Johann Heinrich Pestalozzi visse nella Svizzera tedesca tra l'età dei Lumi e del Romanticismo; rimase orfano di padre e fu cresciuto dalla madre, dalla domestica e dal nonno paterno.
Nel 1769 insieme a sua moglie avviò la sua prima impresa agricola di Neuhof, ossia un istituto per ragazzi poveri che forniva un'istruzione elementare e preparava al lavoro. Pestalozzi applicò nozioni elementari di lettura e scrittura e l'apprendimento di mestiere. Dopo dieci anni egli intraprese una nuova strada, sviluppò una personale teoria educativa che si radicava sul pensiero di Rousseau.
Seguendo l'esempio dell'Emilio di Rousseau, Pestalozzi scrisse un romanzo pedagogico in quattro volumi Leonardo e Gertrude. Però la storia non è incentrata su un fanciullo, ma su una collettività, di un immaginario paese di campagna. Tutti i personaggi presenti nel romanzo hanno un significato pedagogico. Nell'opera si manifesta l'adesione di Pestalozzi alla visione del dispotismo illuminato.
Il ruolo centrale della madre
Il contributo più originale di Pestalozzi riguarda il ruolo educativo della madre e il valore degli affetti. Egli esaltava la madre educatrice e la forza dei sentimenti. Pestalozzi dedicò alla figura materna e al suo ruolo educativo tre romanzi pedagogici: Come Gertrude educa i suoi figli, il libro delle madri e Madre e figlio. Il pedagogista inverte la scala dei valori riguardo all'approccio della madre e porta gli uomini ad usare come modello educativo quello femminile.
Infatti per Pestalozzi anche i padri, i maestri e gli educatori dovevano rapportarsi ai bambini in modo affettuoso.
Secondo lo psicologo, una relazione solida con la madre garantiva un punto fermo per i bambini, con l’amore materno i figli avevano sempre la certezza di poter contare su qualcuno. Questo modello di dedizione trasmetteva al bambino il senso morale e la capacità di aiutare gli altri della madre; non bisognava insegnare solo attraverso obblighi e punizioni, ma con l’esempio.
Gli orfani o i bambini abbandonati andavano contro ad una carenza affettiva che poteva provocare dei disagi nell’età adulta. Per questo motivo, Pestalozzi era contrario ai brefotrofi perché erano luoghi dove c’era solamente assistenza e non il calore materno.
L'educazione morale e religiosa del popolo
Nel romanzo Leonardo e Gertude anche il popolo è un grande protagonista. Egli era consapevole della necessità di educare il popolo e dedicò tutta la sua vita all'educazione dei ceti più modesti.
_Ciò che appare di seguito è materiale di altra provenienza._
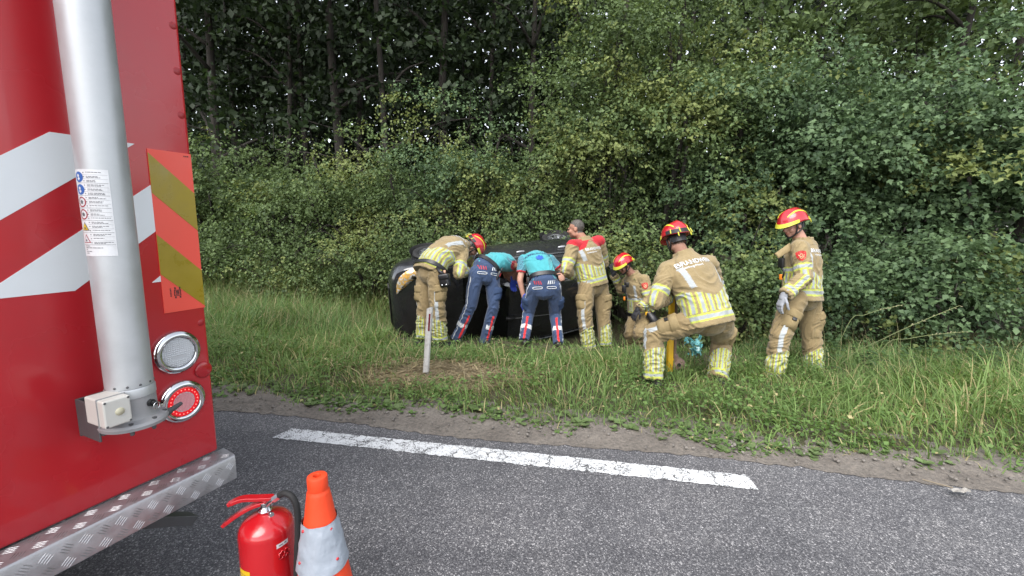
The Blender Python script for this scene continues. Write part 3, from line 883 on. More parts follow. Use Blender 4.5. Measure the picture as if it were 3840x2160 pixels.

Secondo Pestalozzi l'uomo alla nascita non ha alcuna morale, ma ha in se la capacità di acquisirla. Perché il bambino possa orientarsi al bene occorre l'educazione, e non basta punirlo.
La moralità prende vita mediante un processo di liberazione dall'egoismo. Lo stato morale è una conquista, dove dopo la naturalità e la socialità. Lo psicologo afferma che il fine dell'educazione è il raggiungimento della perfezione etica.
Il livello più basso della moralità è caratterizzato dai buoni sentimenti e dall'obbedienza; segue poi la riflessione critica. Il bambino intuisce prima il bene (cuore), poi lo compie (mano), e lo comprende appieno (mente).
Egli si opponeva al razionalismo e all'intellettualismo socratico e si affidava alla concezione romantica, ovvero la ragione insieme al sentimento. Sotto l'aspetto educativo, non si doveva ritardare l'educazione morale agli anni dell'adolescenza e non intimorire i bambini con minacce e punizioni.
Pestalozzi consigliava la pedagogia dell'esempio, del modello materno.
L'uomo é formato da mente, cuore e mano e tutte e tre le facoltà vanno coltivate assieme.
Secondo lo psicologo occorreva sviluppare le menti dei bambini anche più umili e non bastava semplicemente insegnare il mestiere. Egli afferma che se un ragazzo avesse allenato una mente flessibile e critica avrebbe potuto inserirsi meglio nel mondo del lavoro. La pedagogia di Pestalozzi mirava allo sviluppo di tutte le facoltà umane e lui prendeva in considerazione principalmente al cuore, ovvero l'educazione morale.